Le varianti: i maccheroncini di Campofilone con il tartufo, i funghi o il limone
Il tartufo ed i funghi (insieme alle olive) sono prodotti tipici della cucina marchigiana, che li abbina proprio ai Maccheroncini di Campofilone.
La provincia di Pesaro-Urbino è ricca di tartufi: è sufficiente rosolare un aglio nell’olio e poi, a fuoco già spento, aggiungere il tartufo affettato a lamelle sottili. Un minuto o poco più di cottura per i maccheroncini e in tavola è servito un piatto da gourmet.
Altrettanto diffuso è il condimento con i funghi del territorio. Le Marche ne producono numerose varietà: porcini, prataioli, nebbioli, morette, spugnole.

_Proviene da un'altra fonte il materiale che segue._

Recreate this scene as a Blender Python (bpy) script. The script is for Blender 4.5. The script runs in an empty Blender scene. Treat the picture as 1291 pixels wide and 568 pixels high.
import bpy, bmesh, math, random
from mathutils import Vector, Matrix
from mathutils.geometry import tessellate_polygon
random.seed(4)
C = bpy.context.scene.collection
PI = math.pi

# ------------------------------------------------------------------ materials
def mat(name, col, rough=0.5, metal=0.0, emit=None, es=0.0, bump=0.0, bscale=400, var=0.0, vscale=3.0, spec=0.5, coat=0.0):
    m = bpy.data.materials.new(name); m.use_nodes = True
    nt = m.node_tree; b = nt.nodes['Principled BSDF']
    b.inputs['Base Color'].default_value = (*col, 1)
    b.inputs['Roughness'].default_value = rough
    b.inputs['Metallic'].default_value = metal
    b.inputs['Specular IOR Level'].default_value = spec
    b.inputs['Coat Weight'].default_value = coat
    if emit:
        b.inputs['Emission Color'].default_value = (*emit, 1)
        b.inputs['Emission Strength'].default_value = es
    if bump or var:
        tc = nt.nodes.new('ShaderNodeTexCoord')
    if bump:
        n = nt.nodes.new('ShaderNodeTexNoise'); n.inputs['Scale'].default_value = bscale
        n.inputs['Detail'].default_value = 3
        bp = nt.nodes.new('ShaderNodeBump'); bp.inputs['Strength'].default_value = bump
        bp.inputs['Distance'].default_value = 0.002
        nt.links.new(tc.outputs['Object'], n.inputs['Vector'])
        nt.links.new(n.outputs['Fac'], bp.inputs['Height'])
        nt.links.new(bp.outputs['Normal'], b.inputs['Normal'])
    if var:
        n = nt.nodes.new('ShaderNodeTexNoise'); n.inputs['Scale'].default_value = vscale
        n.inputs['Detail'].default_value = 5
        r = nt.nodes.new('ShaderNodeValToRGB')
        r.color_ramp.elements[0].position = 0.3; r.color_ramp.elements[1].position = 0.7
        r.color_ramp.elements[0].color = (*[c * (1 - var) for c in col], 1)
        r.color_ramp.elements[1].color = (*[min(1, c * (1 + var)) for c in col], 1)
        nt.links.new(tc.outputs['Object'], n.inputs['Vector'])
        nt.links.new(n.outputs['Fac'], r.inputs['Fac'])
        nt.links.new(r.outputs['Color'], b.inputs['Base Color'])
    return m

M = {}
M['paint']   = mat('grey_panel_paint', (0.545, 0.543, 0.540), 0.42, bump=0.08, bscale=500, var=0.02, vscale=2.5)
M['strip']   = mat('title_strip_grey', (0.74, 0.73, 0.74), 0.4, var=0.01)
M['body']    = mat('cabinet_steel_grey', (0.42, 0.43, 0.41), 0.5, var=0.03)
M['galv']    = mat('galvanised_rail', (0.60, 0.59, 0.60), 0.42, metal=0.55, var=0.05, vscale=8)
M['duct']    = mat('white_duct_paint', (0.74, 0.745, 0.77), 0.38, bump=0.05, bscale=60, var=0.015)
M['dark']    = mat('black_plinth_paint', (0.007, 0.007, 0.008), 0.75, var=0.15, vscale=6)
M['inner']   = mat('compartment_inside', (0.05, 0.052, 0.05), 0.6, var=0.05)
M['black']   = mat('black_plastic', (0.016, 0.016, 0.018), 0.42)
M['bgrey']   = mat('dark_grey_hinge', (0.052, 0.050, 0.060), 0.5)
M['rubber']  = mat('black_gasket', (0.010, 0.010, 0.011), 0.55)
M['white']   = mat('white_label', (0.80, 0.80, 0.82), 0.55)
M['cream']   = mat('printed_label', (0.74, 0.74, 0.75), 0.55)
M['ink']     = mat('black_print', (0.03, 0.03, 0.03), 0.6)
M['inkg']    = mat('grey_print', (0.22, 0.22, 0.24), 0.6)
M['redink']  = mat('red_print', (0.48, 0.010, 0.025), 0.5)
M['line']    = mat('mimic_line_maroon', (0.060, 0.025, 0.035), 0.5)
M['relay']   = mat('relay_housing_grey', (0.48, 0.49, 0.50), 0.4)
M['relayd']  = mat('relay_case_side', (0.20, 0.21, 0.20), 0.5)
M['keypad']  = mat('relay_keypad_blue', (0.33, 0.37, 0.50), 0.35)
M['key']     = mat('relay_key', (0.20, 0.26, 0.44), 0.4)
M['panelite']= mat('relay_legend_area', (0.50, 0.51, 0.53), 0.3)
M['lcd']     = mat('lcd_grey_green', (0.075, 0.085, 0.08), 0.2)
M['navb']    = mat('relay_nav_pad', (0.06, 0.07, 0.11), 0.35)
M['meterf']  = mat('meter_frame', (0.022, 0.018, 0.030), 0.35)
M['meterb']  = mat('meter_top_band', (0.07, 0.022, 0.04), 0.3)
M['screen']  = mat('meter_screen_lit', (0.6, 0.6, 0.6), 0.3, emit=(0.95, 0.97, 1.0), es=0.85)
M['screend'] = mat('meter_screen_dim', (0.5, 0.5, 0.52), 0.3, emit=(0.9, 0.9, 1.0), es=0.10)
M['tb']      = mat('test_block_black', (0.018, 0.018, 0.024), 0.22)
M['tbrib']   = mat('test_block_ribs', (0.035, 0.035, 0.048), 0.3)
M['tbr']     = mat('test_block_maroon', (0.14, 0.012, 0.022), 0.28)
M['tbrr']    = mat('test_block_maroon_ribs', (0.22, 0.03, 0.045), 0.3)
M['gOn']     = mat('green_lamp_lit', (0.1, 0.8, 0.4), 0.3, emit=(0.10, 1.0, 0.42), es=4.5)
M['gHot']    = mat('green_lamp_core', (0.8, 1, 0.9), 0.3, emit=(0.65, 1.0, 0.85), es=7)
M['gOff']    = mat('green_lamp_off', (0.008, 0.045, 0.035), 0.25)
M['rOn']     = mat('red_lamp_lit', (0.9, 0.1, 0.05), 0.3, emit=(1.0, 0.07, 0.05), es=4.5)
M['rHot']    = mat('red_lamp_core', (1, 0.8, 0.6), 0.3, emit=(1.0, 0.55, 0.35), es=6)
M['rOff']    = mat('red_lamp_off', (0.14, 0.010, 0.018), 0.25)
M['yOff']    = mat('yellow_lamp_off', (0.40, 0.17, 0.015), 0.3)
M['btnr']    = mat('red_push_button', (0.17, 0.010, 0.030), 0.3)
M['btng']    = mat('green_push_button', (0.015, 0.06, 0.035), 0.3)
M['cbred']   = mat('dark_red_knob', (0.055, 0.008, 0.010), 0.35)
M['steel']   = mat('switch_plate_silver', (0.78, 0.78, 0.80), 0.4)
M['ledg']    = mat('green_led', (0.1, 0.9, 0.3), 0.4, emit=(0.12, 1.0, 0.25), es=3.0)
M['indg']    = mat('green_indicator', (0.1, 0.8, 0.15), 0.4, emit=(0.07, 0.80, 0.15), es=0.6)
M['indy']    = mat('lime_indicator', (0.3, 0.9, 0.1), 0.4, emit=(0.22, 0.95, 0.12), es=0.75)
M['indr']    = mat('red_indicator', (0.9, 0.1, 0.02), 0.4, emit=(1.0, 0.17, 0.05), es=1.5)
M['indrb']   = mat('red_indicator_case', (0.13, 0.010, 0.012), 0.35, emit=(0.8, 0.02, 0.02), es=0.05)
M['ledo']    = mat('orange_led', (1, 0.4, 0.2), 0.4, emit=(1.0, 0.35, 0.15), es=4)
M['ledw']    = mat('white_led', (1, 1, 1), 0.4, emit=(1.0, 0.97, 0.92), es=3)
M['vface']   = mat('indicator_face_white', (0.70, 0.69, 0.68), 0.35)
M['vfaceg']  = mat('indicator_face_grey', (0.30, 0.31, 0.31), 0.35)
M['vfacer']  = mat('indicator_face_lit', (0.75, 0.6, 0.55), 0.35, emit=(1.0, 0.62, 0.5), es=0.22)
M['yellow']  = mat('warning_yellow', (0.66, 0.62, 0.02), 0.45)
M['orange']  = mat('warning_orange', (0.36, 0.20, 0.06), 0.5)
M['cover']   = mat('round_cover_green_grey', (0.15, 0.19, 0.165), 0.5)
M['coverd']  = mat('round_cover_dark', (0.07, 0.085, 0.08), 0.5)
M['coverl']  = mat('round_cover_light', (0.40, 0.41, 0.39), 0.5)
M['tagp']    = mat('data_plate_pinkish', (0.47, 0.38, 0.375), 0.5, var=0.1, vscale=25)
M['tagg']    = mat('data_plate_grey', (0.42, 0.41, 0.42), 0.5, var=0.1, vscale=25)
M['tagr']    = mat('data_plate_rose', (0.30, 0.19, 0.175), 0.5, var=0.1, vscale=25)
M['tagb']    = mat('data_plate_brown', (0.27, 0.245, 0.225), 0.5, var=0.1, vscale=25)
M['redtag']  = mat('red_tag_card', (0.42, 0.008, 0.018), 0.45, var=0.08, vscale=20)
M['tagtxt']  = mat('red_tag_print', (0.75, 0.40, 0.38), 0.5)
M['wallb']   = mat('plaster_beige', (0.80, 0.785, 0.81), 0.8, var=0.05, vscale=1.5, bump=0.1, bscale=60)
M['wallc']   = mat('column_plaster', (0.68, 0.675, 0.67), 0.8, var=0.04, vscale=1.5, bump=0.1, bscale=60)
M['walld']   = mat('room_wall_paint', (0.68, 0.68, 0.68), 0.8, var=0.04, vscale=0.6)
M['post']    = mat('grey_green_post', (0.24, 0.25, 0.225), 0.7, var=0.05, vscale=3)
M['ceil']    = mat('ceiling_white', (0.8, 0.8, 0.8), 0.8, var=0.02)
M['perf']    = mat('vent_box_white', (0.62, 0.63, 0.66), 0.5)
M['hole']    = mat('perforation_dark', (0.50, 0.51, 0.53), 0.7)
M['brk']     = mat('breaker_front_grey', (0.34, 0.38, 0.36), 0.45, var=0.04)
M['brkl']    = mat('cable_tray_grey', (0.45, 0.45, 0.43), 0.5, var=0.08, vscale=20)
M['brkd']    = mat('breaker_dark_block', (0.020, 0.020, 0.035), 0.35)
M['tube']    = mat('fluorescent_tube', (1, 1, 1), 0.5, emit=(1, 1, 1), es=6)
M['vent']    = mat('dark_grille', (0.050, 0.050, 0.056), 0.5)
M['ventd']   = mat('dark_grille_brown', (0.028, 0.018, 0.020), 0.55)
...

Qui i “puristi” della tradizione culinaria contadina raccomandano un condimento di soli funghi per i Maccheroncini di Campofilone: basta il solo profumo della pasta all’uovo per esaltare il gusto deciso dei funghi. Ma le varianti con salsicce, speck o creme sono tante.
Una proposta culinaria più nuova e sicuramente più leggera, è quella dei Maccheroncini di Campofilone al limone. Il condimento si prepara con un soffritto di olio e cipolla (qualcuno ci fa rosolare del prosciutto cotto a dadini) poi sfumato con il succo di limone. Una volta lessati per una manciata di secondi, i maccheroncini vengono ripassati direttamente nella padella con questo condimento e spolverati con parmigiano grattugiato e, a piacere, pepe.
Per i sapori decisi della carne, del tartufo e dei funghi serve un vino corposo, di un rosso brillante. Un “rubino” da affiancare all’oro di questa pasta così ricca di uova. E che sia, neanche a dirlo, rigorosamente marchigiano. Il Rosso Piceno DOC è un vino “morbido”, dal gusto intenso, con un finale fruttato che nasconde un intenso aroma di prugna nera, more e malva. Prodotto con uve Montepulciano (60%) e Sangiovese (40%) delle colline marchigiane tra le province di Ancona, Macerata e Ascoli Piceno, vanta la prima DOC istituita nelle Marche nel 1968.